--- START OF MATERIAL PROVIDED ---

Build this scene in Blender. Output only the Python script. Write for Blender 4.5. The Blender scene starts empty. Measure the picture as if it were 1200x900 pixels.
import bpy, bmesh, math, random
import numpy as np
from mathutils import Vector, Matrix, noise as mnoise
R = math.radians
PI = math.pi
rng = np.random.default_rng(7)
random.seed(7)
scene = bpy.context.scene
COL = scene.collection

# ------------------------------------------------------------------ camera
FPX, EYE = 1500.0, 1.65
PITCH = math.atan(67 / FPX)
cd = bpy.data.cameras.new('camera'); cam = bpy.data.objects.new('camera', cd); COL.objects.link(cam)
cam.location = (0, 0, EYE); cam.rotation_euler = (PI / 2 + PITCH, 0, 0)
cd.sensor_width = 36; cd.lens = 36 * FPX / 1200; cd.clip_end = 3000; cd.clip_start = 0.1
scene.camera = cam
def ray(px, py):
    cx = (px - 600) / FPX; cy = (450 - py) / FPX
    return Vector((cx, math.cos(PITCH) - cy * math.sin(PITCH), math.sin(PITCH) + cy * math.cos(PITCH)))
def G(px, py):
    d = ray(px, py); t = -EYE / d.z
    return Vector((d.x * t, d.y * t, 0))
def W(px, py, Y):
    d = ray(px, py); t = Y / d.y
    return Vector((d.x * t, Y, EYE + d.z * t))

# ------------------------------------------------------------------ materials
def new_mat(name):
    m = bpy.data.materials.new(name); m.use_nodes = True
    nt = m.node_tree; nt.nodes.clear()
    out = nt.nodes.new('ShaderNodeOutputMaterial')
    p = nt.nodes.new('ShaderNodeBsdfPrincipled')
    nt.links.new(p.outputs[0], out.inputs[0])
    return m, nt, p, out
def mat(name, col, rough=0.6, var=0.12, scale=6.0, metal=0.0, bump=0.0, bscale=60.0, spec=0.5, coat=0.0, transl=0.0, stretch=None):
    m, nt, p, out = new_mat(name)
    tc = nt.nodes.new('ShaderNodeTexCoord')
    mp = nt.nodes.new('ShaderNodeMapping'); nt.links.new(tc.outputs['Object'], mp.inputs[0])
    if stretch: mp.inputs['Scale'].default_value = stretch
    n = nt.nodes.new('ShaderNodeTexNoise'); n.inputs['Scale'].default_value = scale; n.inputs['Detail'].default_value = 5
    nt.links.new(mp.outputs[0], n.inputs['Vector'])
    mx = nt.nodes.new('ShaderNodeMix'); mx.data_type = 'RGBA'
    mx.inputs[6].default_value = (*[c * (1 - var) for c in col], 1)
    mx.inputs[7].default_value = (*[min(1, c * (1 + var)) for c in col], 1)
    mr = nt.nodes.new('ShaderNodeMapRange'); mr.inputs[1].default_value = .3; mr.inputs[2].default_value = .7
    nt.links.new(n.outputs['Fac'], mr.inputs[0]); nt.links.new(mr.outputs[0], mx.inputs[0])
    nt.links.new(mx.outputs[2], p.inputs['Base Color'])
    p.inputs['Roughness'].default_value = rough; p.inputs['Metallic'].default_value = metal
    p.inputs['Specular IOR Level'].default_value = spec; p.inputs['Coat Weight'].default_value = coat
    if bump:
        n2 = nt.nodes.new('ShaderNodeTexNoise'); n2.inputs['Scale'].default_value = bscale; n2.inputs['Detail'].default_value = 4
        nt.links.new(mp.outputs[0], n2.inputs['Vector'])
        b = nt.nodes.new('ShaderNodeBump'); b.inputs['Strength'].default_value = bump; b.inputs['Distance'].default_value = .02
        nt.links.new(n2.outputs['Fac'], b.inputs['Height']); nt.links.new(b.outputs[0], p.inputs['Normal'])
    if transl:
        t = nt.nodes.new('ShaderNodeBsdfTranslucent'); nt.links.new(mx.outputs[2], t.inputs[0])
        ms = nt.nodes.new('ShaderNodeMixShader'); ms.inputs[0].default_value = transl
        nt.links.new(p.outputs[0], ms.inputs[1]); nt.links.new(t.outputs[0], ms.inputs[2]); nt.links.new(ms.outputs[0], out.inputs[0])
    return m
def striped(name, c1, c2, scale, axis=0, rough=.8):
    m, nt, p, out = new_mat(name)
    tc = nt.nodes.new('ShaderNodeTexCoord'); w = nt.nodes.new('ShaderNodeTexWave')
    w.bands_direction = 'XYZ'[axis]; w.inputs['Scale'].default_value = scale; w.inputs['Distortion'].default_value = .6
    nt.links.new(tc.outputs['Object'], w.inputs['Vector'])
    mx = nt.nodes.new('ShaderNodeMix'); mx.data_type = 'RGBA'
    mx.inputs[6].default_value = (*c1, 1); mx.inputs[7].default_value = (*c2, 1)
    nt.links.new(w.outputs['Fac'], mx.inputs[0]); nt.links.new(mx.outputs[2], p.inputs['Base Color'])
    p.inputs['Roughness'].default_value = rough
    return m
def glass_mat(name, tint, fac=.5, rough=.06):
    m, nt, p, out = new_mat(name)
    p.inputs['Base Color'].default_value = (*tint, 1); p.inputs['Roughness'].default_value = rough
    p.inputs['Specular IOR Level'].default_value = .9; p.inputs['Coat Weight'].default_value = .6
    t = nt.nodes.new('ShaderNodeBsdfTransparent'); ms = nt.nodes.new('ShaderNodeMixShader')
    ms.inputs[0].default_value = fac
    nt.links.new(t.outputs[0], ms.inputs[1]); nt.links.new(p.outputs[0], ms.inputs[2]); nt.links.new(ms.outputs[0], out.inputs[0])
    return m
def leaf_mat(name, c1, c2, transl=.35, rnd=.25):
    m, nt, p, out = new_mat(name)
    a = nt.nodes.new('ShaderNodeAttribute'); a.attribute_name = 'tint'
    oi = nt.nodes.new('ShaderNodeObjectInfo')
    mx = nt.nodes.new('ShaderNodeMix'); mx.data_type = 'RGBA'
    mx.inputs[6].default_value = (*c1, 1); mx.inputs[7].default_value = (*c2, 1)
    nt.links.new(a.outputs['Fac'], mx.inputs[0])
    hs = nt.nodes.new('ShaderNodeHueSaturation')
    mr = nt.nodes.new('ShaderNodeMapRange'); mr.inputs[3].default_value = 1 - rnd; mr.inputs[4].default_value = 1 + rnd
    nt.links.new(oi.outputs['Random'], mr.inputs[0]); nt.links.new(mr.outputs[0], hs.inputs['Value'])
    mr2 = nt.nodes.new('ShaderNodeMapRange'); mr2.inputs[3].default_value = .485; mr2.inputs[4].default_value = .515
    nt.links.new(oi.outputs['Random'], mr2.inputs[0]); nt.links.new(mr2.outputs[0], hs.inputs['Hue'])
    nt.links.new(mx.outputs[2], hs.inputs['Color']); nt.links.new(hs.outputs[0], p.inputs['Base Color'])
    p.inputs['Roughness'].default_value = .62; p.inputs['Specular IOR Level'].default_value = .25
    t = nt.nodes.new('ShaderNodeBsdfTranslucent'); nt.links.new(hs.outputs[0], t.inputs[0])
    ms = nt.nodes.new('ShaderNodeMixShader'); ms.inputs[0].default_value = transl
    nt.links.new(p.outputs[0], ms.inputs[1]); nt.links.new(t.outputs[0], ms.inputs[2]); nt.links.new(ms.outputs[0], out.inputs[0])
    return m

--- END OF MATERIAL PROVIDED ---

▶ WHAT THIS TASK INVOLVES: Return each line of the data exactly as written above.

▶ ANSWER FOR THIS EXERCISE:
Build this scene in Blender. Output only the Python script. Write for Blender 4.5. The Blender scene starts empty. Measure the picture as if it were 1200x900 pixels.
import bpy, bmesh, math, random
import numpy as np
from mathutils import Vector, Matrix, noise as mnoise
R = math.radians
PI = math.pi
rng = np.random.default_rng(7)
random.seed(7)
scene = bpy.context.scene
COL = scene.collection

# ------------------------------------------------------------------ camera
FPX, EYE = 1500.0, 1.65
PITCH = math.atan(67 / FPX)
cd = bpy.data.cameras.new('camera'); cam = bpy.data.objects.new('camera', cd); COL.objects.link(cam)
cam.location = (0, 0, EYE); cam.rotation_euler = (PI / 2 + PITCH, 0, 0)
cd.sensor_width = 36; cd.lens = 36 * FPX / 1200; cd.clip_end = 3000; cd.clip_start = 0.1
scene.camera = cam
def ray(px, py):
    cx = (px - 600) / FPX; cy = (450 - py) / FPX
    return Vector((cx, math.cos(PITCH) - cy * math.sin(PITCH), math.sin(PITCH) + cy * math.cos(PITCH)))
def G(px, py):
    d = ray(px, py); t = -EYE / d.z
    return Vector((d.x * t, d.y * t, 0))
def W(px, py, Y):
    d = ray(px, py); t = Y / d.y
    return Vector((d.x * t, Y, EYE + d.z * t))

# ------------------------------------------------------------------ materials
def new_mat(name):
    m = bpy.data.materials.new(name); m.use_nodes = True
    nt = m.node_tree; nt.nodes.clear()
    out = nt.nodes.new('ShaderNodeOutputMaterial')
    p = nt.nodes.new('ShaderNodeBsdfPrincipled')
    nt.links.new(p.outputs[0], out.inputs[0])
    return m, nt, p, out
def mat(name, col, rough=0.6, var=0.12, scale=6.0, metal=0.0, bump=0.0, bscale=60.0, spec=0.5, coat=0.0, transl=0.0, stretch=None):
    m, nt, p, out = new_mat(name)
    tc = nt.nodes.new('ShaderNodeTexCoord')
    mp = nt.nodes.new('ShaderNodeMapping'); nt.links.new(tc.outputs['Object'], mp.inputs[0])
    if stretch: mp.inputs['Scale'].default_value = stretch
    n = nt.nodes.new('ShaderNodeTexNoise'); n.inputs['Scale'].default_value = scale; n.inputs['Detail'].default_value = 5
    nt.links.new(mp.outputs[0], n.inputs['Vector'])
    mx = nt.nodes.new('ShaderNodeMix'); mx.data_type = 'RGBA'
    mx.inputs[6].default_value = (*[c * (1 - var) for c in col], 1)
    mx.inputs[7].default_value = (*[min(1, c * (1 + var)) for c in col], 1)
    mr = nt.nodes.new('ShaderNodeMapRange'); mr.inputs[1].default_value = .3; mr.inputs[2].default_value = .7
    nt.links.new(n.outputs['Fac'], mr.inputs[0]); nt.links.new(mr.outputs[0], mx.inputs[0])
    nt.links.new(mx.outputs[2], p.inputs['Base Color'])
    p.inputs['Roughness'].default_value = rough; p.inputs['Metallic'].default_value = metal
    p.inputs['Specular IOR Level'].default_value = spec; p.inputs['Coat Weight'].default_value = coat
    if bump:
        n2 = nt.nodes.new('ShaderNodeTexNoise'); n2.inputs['Scale'].default_value = bscale; n2.inputs['Detail'].default_value = 4
        nt.links.new(mp.outputs[0], n2.inputs['Vector'])
        b = nt.nodes.new('ShaderNodeBump'); b.inputs['Strength'].default_value = bump; b.inputs['Distance'].default_value = .02
        nt.links.new(n2.outputs['Fac'], b.inputs['Height']); nt.links.new(b.outputs[0], p.inputs['Normal'])
    if transl:
        t = nt.nodes.new('ShaderNodeBsdfTranslucent'); nt.links.new(mx.outputs[2], t.inputs[0])
        ms = nt.nodes.new('ShaderNodeMixShader'); ms.inputs[0].default_value = transl
        nt.links.new(p.outputs[0], ms.inputs[1]); nt.links.new(t.outputs[0], ms.inputs[2]); nt.links.new(ms.outputs[0], out.inputs[0])
    return m
def striped(name, c1, c2, scale, axis=0, rough=.8):
    m, nt, p, out = new_mat(name)
    tc = nt.nodes.new('ShaderNodeTexCoord'); w = nt.nodes.new('ShaderNodeTexWave')
    w.bands_direction = 'XYZ'[axis]; w.inputs['Scale'].default_value = scale; w.inputs['Distortion'].default_value = .6
    nt.links.new(tc.outputs['Object'], w.inputs['Vector'])
    mx = nt.nodes.new('ShaderNodeMix'); mx.data_type = 'RGBA'
    mx.inputs[6].default_value = (*c1, 1); mx.inputs[7].default_value = (*c2, 1)
    nt.links.new(w.outputs['Fac'], mx.inputs[0]); nt.links.new(mx.outputs[2], p.inputs['Base Color'])
    p.inputs['Roughness'].default_value = rough
    return m
def glass_mat(name, tint, fac=.5, rough=.06):
    m, nt, p, out = new_mat(name)
    p.inputs['Base Color'].default_value = (*tint, 1); p.inputs['Roughness'].default_value = rough
    p.inputs['Specular IOR Level'].default_value = .9; p.inputs['Coat Weight'].default_value = .6
    t = nt.nodes.new('ShaderNodeBsdfTransparent'); ms = nt.nodes.new('ShaderNodeMixShader')
    ms.inputs[0].default_value = fac
    nt.links.new(t.outputs[0], ms.inputs[1]); nt.links.new(p.outputs[0], ms.inputs[2]); nt.links.new(ms.outputs[0], out.inputs[0])
    return m
def leaf_mat(name, c1, c2, transl=.35, rnd=.25):
    m, nt, p, out = new_mat(name)
    a = nt.nodes.new('ShaderNodeAttribute'); a.attribute_name = 'tint'
    oi = nt.nodes.new('ShaderNodeObjectInfo')
    mx = nt.nodes.new('ShaderNodeMix'); mx.data_type = 'RGBA'
    mx.inputs[6].default_value = (*c1, 1); mx.inputs[7].default_value = (*c2, 1)
    nt.links.new(a.outputs['Fac'], mx.inputs[0])
    hs = nt.nodes.new('ShaderNodeHueSaturation')
    mr = nt.nodes.new('ShaderNodeMapRange'); mr.inputs[3].default_value = 1 - rnd; mr.inputs[4].default_value = 1 + rnd
    nt.links.new(oi.outputs['Random'], mr.inputs[0]); nt.links.new(mr.outputs[0], hs.inputs['Value'])
    mr2 = nt.nodes.new('ShaderNodeMapRange'); mr2.inputs[3].default_value = .485; mr2.inputs[4].default_value = .515
    nt.links.new(oi.outputs['Random'], mr2.inputs[0]); nt.links.new(mr2.outputs[0], hs.inputs['Hue'])
    nt.links.new(mx.outputs[2], hs.inputs['Color']); nt.links.new(hs.outputs[0], p.inputs['Base Color'])
    p.inputs['Roughness'].default_value = .62; p.inputs['Specular IOR Level'].default_value = .25
    t = nt.nodes.new('ShaderNodeBsdfTranslucent'); nt.links.new(hs.outputs[0], t.inputs[0])
    ms = nt.nodes.new('ShaderNodeMixShader'); ms.inputs[0].default_value = transl
    nt.links.new(p.outputs[0], ms.inputs[1]); nt.links.new(t.outputs[0], ms.inputs[2]); nt.links.new(ms.outputs[0], out.inputs[0])
    return m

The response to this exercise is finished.